Miusika: Com’è nato questo rapporto privilegiato con l’est europa?

port-royal: Inizialmente dallo studio appassionato della sua storia e della sua letteratura. Ne rimasi affascinato a tal punto che decisi di intraprendere dei viaggi lì e ciò contribuì non poco ad alimentare l’amore che già in nuce palpitava per quei luoghi così vicini e così lontani e pieni di potenzialità ancora inespressa. Poi il caso (o fato, il che è alla fine lo stesso) volle che lì venissimo apprezzati particolarmente, cosicché fummo chiamati a suonarvi parecchie volte con ottimi risultati e vivendo esperienze intense e indimenticabili. Alla fine si è stabilito così il forte legame con l’Europa dell’Est (assurta a vera e propria “patria spirituale d’elezione”) che ora è sotto gli occhi di tutti e che costituisce un “marchio di fabbrica” della nostra musica nonché una grande fonte d’ispirazione.

 

Miusika: Anna Ustinova è una oscura saltatrice in alto del Kazakistan, da dove l’avete pescata tutta questa passione per dedicarle un brano, fra l’altro dalle atmosfere epiche?

port_royal_LOW_A3.jpgport-royal: Ovviamente in maniera casuale.
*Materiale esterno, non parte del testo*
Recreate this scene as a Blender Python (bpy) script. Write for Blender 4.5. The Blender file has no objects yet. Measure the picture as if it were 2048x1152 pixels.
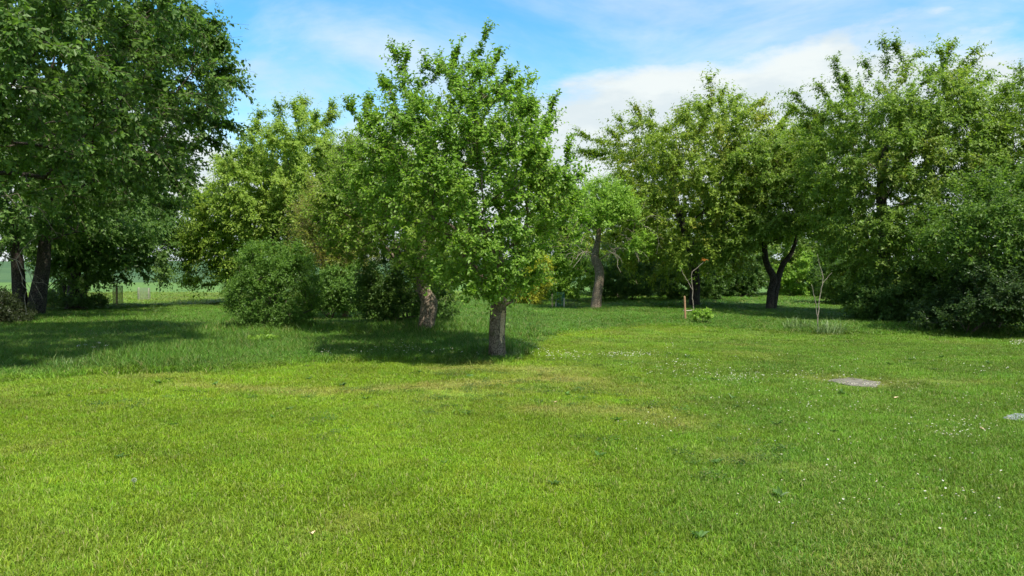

Verso la fine di agosto 2007 tornai qualche giorno a casa dei miei genitori (prima di ripartire per la Germania, dove allora studiavo filosofia per il dottorato di ricerca) dopo un tour polacco piuttosto intenso. Non riuscendo a dormire, mi misi davanti alla televisione e non essendoci, come quasi sempre, qualcosa di decente da guardare, mi sparai i giochi olimpici (erano circa le 5 del mattino) e così conobbi, per puro caso, la sconosciuta e “misteriosa” Anna Ustinova

Mi piacque il suo viso inusuale, fuori dai soliti canoni estetici ma malinconico, così il giorno dopo, durante una session di registrazione, scrissi il pezzo conosciuto come Anna Ustinova. Venne fuori in un attimo (la melodia mi suonava in testa già – più o meno – dal momento in cui la vidi): come sempre si trattò di mettere in musica dei sentimenti e delle idee, il tutto in maniera spontanea. Tra l’altro – una piccola curiosità, forse non casuale – questo è uno dei nostri pezzi che ha conosciuto meno rielaborazioni in assoluto (di solito li rielaboriamo fino alla nausea, essendo noi dei perfezionisti perennemente insoddisfatti).

 

Miusika: Avete fatto numerosi remix fra cui alcuni per artisti molto in vista come Felix the housecat e Ladytron. Da quali occasioni sono nati?

port-royal: I nostri manager Carlo e Laura del Ja.La. management ci dissero che i gruppi summenzionati stavano preparando il singolo dei due pezzi che abbiamo remixato e che quindi cercavano dei buoni remixes da allegarvi… E noi, da parte nostra, cogliemmo al volo tale proposta, che vedemmo anche come possibilità artistica di confrontarci con musica piuttosto diversa dalla nostra. Alla fine è stata un’esperienza interessante e ne sono venuti fuori due bei remixes.